New UCT vice-chancellor to give 10% of salary to student fund

In Africa, Current Affairs, South Africa, University

 

Cape Town – Newly-appointed UCT and Cape Peninsula University of Technology (CPUT) vice-chancellors, Professor Mamokgethi Phakeng and Dr Chris Nhlapo, have been welcomed with overwhelming support as they took office this week.

UCT’s Phakeng said she couldn’t have done it alone.

Phakeng said she was determined to bring change and use the platform to be a voice for young African students.

On Sunday, she started her term of office after serving as deputy vice-chancellor for research and internationalisation since January last year.

She takes over from Max Price, who had served as UCT vice-chancellor since 2008.

“It is time for young hopeless Africans who need to know and hear this message now, that my achievement is a testimony and assurance it is possible. So this is not about me. I have the hardest job and will ensure that the institution remains one of the best in Africa and adopts an identity that does not seek to make it something that it is not,” said Phakeng.

“We need to be unapologetically African and move from Afropolitan, as it is not an innocent term.
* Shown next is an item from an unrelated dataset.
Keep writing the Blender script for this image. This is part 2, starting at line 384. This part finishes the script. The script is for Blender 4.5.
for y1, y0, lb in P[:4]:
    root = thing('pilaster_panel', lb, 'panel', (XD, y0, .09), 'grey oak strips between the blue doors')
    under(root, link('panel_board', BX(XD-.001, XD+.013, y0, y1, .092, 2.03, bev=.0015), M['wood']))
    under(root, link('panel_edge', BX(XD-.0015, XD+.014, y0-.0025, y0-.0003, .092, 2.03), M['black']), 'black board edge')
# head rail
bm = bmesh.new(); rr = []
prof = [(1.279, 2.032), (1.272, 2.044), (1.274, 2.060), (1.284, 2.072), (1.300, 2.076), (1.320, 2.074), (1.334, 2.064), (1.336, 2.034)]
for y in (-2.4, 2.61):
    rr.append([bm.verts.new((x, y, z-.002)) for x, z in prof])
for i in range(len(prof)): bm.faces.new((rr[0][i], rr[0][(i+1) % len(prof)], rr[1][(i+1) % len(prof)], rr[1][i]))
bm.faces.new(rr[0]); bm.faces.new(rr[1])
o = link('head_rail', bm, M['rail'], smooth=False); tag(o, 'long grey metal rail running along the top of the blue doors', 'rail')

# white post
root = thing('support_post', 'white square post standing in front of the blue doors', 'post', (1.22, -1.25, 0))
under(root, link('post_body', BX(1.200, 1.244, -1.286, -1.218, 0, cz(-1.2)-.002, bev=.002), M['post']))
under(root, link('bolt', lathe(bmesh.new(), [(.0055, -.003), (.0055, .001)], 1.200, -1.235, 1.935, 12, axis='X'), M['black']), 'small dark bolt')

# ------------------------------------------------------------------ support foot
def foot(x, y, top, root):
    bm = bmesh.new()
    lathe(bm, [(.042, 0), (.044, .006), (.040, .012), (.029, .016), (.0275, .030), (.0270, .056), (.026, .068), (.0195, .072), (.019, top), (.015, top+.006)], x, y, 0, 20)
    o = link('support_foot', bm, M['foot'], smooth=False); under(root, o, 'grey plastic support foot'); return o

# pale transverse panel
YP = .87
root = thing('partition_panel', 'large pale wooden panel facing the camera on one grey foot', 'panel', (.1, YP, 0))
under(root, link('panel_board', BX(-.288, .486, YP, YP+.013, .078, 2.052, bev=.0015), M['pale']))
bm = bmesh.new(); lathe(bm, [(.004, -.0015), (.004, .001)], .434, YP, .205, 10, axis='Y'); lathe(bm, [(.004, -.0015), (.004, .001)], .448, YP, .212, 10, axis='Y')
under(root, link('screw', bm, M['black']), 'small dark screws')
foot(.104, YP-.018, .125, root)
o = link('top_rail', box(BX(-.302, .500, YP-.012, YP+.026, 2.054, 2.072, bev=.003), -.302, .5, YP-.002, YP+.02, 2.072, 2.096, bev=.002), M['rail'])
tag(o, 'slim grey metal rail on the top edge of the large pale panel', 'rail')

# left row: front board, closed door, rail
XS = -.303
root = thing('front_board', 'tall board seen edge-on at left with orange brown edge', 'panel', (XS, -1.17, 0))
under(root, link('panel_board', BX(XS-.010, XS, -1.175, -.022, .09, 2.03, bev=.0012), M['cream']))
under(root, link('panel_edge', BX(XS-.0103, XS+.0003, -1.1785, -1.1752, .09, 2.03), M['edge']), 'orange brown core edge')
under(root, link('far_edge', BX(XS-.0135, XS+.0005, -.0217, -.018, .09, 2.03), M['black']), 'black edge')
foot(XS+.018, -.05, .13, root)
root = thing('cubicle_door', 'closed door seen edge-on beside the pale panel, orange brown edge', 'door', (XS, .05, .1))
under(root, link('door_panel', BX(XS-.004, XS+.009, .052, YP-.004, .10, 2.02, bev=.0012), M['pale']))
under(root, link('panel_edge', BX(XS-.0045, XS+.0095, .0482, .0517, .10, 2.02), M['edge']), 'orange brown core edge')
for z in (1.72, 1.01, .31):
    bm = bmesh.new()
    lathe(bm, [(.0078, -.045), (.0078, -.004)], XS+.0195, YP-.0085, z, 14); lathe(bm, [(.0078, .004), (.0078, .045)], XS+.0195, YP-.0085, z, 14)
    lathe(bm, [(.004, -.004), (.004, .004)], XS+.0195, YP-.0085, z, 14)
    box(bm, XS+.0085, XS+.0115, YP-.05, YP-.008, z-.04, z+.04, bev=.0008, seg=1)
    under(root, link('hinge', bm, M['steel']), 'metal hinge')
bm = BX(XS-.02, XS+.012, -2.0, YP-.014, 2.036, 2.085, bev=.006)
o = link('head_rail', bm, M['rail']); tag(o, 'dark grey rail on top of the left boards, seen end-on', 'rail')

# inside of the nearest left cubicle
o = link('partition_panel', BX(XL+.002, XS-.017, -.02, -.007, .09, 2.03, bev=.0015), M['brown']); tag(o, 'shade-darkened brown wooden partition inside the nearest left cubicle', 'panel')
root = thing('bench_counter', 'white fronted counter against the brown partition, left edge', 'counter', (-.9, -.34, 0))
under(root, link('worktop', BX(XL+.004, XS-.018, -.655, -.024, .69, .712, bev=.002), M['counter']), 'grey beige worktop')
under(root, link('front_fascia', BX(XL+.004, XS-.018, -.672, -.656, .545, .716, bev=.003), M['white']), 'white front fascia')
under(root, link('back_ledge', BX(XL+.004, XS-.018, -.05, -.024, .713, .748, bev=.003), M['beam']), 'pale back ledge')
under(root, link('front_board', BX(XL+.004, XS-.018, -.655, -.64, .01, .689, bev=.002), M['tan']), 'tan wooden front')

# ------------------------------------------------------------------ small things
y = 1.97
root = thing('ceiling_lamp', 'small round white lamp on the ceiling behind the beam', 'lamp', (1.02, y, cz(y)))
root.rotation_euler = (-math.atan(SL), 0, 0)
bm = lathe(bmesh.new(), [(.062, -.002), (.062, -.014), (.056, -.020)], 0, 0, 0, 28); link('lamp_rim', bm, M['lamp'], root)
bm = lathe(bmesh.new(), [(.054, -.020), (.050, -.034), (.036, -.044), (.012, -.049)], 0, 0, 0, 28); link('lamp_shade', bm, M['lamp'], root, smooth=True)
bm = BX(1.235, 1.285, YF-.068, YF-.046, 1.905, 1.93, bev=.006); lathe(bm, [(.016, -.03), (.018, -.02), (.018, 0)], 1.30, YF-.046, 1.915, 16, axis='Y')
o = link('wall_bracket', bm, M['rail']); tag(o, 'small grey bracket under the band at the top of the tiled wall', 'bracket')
For me it feels like shying away from being African.

“Our version is to be an inclusive and engaged, research-intensive African university. We do work that can make an impact globally and is relevant to the continent, and the world should sit up and take us seriously as Africans,” she said.

Stepping into her office for the first time on Monday was no unique feeling; she didn’t have to pinch herself. She also met with staff, security, cleaners and secretaries to remind them they all have an important role to play in making the institution a success.

Phakeng said she would contribute 10% of her salary to the Thuma Mina Fund, which aims to ensure struggling working-class students don’t miss once-in-a-lifetime opportunities, especially abroad.

“How can a million rand or more be spent on a party where I’ll be told how special I am while some students couldn’t graduate in April, and they have completed their degrees? Many of our researchers submitted proposals for grants at the National Research Foundation, and they were rejected, not because they were bad but because of funding.

“It doesn’t resonate with my values and with who I am. I would never be able to sleep at night; it will all be about me, and it makes my blood boil as it is just self-centred,” she said.

CPUT’s Nhlapo could not be reached for comment yesterday. He is taking over from Prins Nevhutalu, who resigned after being found guilty of gross misconduct.

In welcoming him, CPUT council chairperson Nogolide Nojozi said: “Council unanimously supported Dr Nhlapo’s appointment and looks forward to working with him to implement the CPUT Vision 2030.

“I also call on all university stakeholders to give Dr Nhlapo the necessary support during his tenure as vice-chancellor.”

Nhlapo had been serving as acting vice-chancellor since August 2017 and “did an excellent job stabilising campuses and ensuring the continuation of the academic programme under very trying conditions in 2017”, said Nojozi.

He previously held the position of the first-ever deputy vice-chancellor: research, technology innovation and partnerships, at CPUT.